Clearly, the Jerusalem Council did not adopt a “twin track approach” on circumcision or the ceremonial law. That notion comports neither with Scripture nor with the inspired writing of Ellen White.
So where did it come from? I first saw it in the infamous “third way” paper submitted to the June, 2014, meeting of the Theology of Ordination Study Committee, entitled, “Seeking a Biblical and Workable Solution to the Women in Ministry Dilemma.” It was put forward as a talking point to justify a practice that Scripture plainly prohibits: the ordination of female elders.
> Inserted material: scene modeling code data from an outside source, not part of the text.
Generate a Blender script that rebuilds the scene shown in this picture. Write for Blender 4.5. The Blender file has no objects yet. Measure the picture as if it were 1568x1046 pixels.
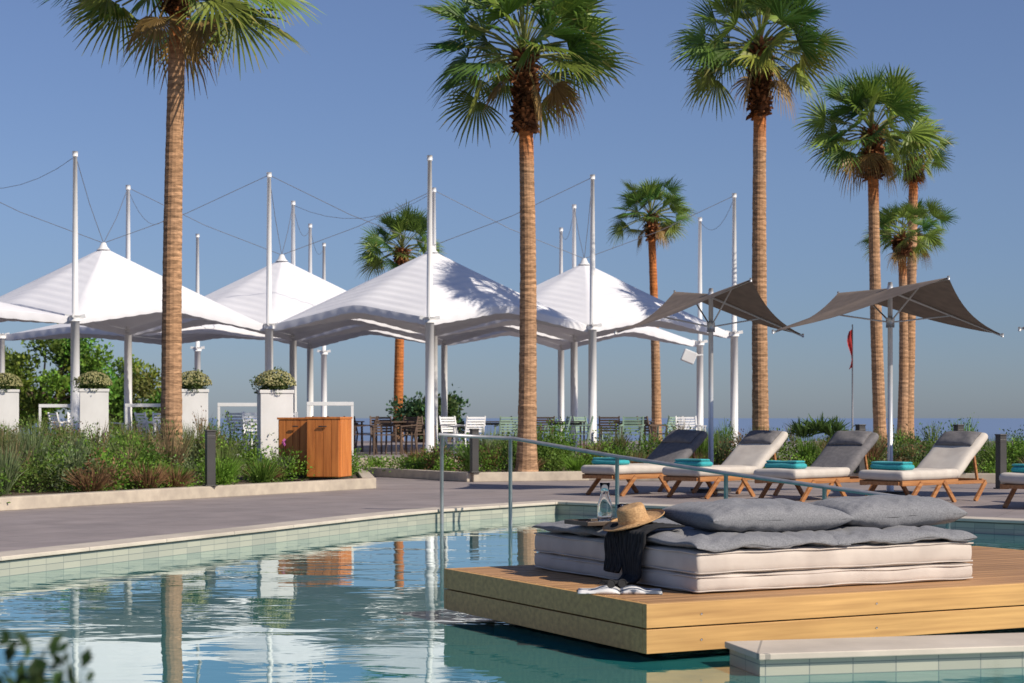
import bpy, bmesh, math, random
import numpy as np
from mathutils import Vector, Matrix, noise
from mathutils.geometry import tessellate_polygon
random.seed(7)
rng = np.random.default_rng(7)
RAD = math.radians
scene = bpy.context.scene
COL = scene.collection

# ------------------------------------------------------------------ materials
def nodes_of(m):
    m.use_nodes = True
    return m.node_tree.nodes, m.node_tree.links

def mat(name, c1, c2=None, rough=0.6, scale=(4,4,4), detail=4, bump=0.0, bdist=0.01, metal=0.0,
        spec=0.5, trans=0.0, lo=0.35, hi=0.65, attr=False, dirt=0.0, sheen=0.0):
    m = bpy.data.materials.new(name)
    N, L = nodes_of(m)
    b = N['Principled BSDF']; out = N['Material Output']
    b.inputs['Roughness'].default_value = rough
    b.inputs['Metallic'].default_value = metal
    b.inputs['Specular IOR Level'].default_value = spec
    b.inputs['Sheen Weight'].default_value = sheen
    tc = N.new('ShaderNodeTexCoord'); mp = N.new('ShaderNodeMapping')
    mp.inputs['Scale'].default_value = scale
    L.new(tc.outputs['Object'], mp.inputs['Vector'])
    nz = N.new('ShaderNodeTexNoise'); nz.inputs['Scale'].default_value = 1.0
    nz.inputs['Detail'].default_value = detail
    L.new(mp.outputs['Vector'], nz.inputs['Vector'])
    cr = N.new('ShaderNodeValToRGB')
    cr.color_ramp.elements[0].position = lo; cr.color_ramp.elements[1].position = hi
    c2 = c2 or tuple(min(1, x*0.8) for x in c1)
    cr.color_ramp.elements[0].color = (*c1, 1); cr.color_ramp.elements[1].color = (*c2, 1)
    L.new(nz.outputs['Fac'], cr.inputs['Fac'])
    colout = cr.outputs['Color']
    if attr:
        at = N.new('ShaderNodeAttribute'); at.attribute_name = 'Col'
        mx = N.new('ShaderNodeMix'); mx.data_type = 'RGBA'; mx.blend_type = 'MULTIPLY'
        mx.inputs['Factor'].default_value = 1
        L.new(at.outputs['Color'], mx.inputs['A']); L.new(colout, mx.inputs['B'])
        colout = mx.outputs['Result']
    if dirt > 0:
        n2 = N.new('ShaderNodeTexNoise'); n2.inputs['Scale'].default_value = 0.7; n2.inputs['Detail'].default_value = 6
        L.new(tc.outputs['Object'], n2.inputs['Vector'])
        mr = N.new('ShaderNodeMapRange'); mr.inputs['From Min'].default_value = .3; mr.inputs['From Max'].default_value = .7
        mr.inputs['To Min'].default_value = 1-dirt; mr.inputs['To Max'].default_value = 1.0
        L.new(n2.outputs['Fac'], mr.inputs['Value'])
        mx = N.new('ShaderNodeVectorMath'); mx.operation = 'SCALE'
        L.new(colout, mx.inputs[0]); L.new(mr.outputs['Result'], mx.inputs['Scale'])
        colout = mx.outputs['Vector']
    L.new(colout, b.inputs['Base Color'])
    if bump > 0:
        bp = N.new('ShaderNodeBump'); bp.inputs['Strength'].default_value = bump
        bp.inputs['Distance'].default_value = bdist
        L.new(nz.outputs['Fac'], bp.inputs['Height']); L.new(bp.outputs['Normal'], b.inputs['Normal'])
    if trans > 0:
        tr = N.new('ShaderNodeBsdfTranslucent'); ms = N.new('ShaderNodeMixShader')
        ms.inputs['Fac'].default_value = trans
        L.new(colout, tr.inputs['Color'])
        L.new(b.outputs['BSDF'], ms.inputs[1]); L.new(tr.outputs['BSDF'], ms.inputs[2])
        L.new(ms.outputs['Shader'], out.inputs['Surface'])
    return m

def brickmat(name, c1, c2, mortar, bw, bh, msize, rough=0.6, rot=0.0, coord='Object', bump=0.3, off=0.5, vary=True):
    m = bpy.data.materials.new(name); N, L = nodes_of(m); b = N['Principled BSDF']
    tc = N.new('ShaderNodeTexCoord'); mp = N.new('ShaderNodeMapping')
    mp.inputs['Rotation'].default_value = (0, 0, rot)
    L.new(tc.outputs[coord], mp.inputs['Vector'])
    br = N.new('ShaderNodeTexBrick'); br.inputs['Scale'].default_value = 1
    br.offset = off
    br.inputs['Brick Width'].default_value = bw; br.inputs['Row Height'].default_value = bh
    br.inputs['Mortar Size'].default_value = msize
    br.inputs['Color1'].default_value = (*c1, 1); br.inputs['Color2'].default_value = (*c2, 1)
    br.inputs['Mortar'].default_value = (*mortar, 1)
    L.new(mp.outputs['Vector'], br.inputs['Vector'])
    nz = N.new('ShaderNodeTexNoise'); nz.inputs['Scale'].default_value = 1.3; nz.inputs['Detail'].default_value = 8
    nz.inputs['Roughness'].default_value = .65
    L.new(tc.outputs['Object'], nz.inputs['Vector'])
    mr = N.new('ShaderNodeMapRange'); mr.inputs['From Min'].default_value = .3; mr.inputs['From Max'].default_value = .7
    mr.inputs['To Min'].default_value = .76; mr.inputs['To Max'].default_value = 1.12
    L.new(nz.outputs['Fac'], mr.inputs['Value'])
    mx = N.new('ShaderNodeVectorMath'); mx.operation = 'SCALE'
    L.new(br.outputs['Color'], mx.inputs[0]); L.new(mr.outputs['Result'], mx.inputs['Scale'])
    L.new(mx.outputs['Vector'], b.inputs['Base Color'])
    b.inputs['Roughness'].default_value = rough
    bp = N.new('ShaderNodeBump'); bp.inputs['Strength'].default_value = bump; bp.inputs['Distance'].default_value = .004
    bp.invert = True
    L.new(br.outputs['Fac'], bp.inputs['Height']); L.new(bp.outputs['Normal'], b.inputs['Normal'])
    return m

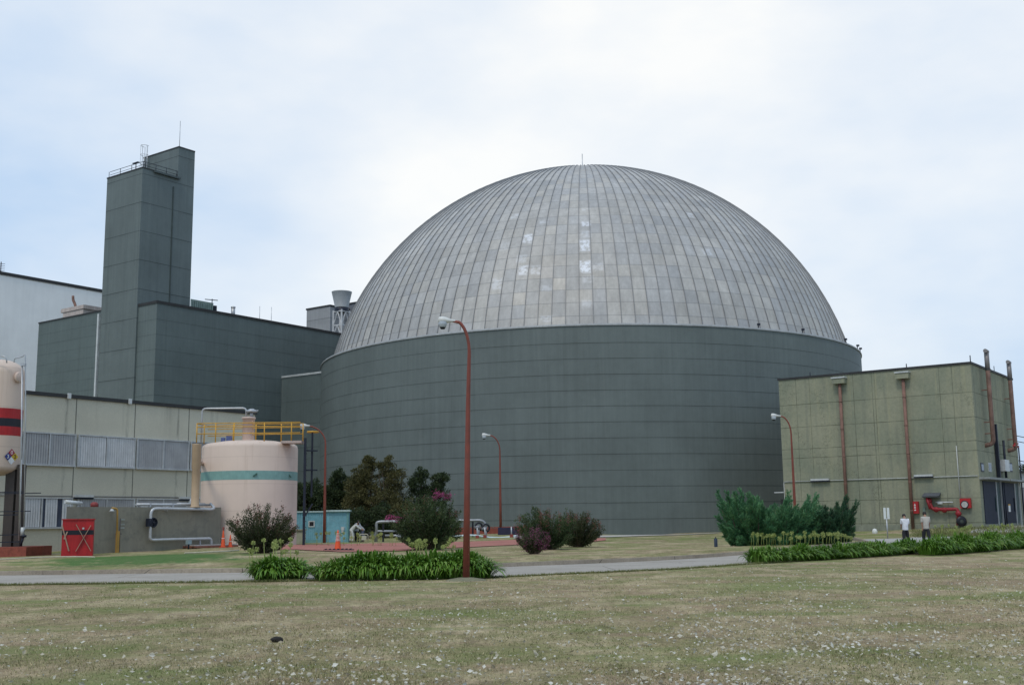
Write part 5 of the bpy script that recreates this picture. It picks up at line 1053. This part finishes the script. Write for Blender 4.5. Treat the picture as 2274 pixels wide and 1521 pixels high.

It is still remarkable that this specious talking point in favor of female ordination found its way into a paper that—although bearing the unmistakable signs of compromise and committee-drafting—was written to lay a foundation for the discipline of the unions who refuse to abide by the San Antonio vote!
This fiasco illustrates how Elder Wilson is surrounded by many, at the highest level of church government, who support female ordination and would not see discipline imposed on those practicing it in defiance church law. One of the myriad, subtle ways these people sabotage Elder Wilson’s attempts to restore order and discipline is to insert unbiblical ideas into official General Conference papers.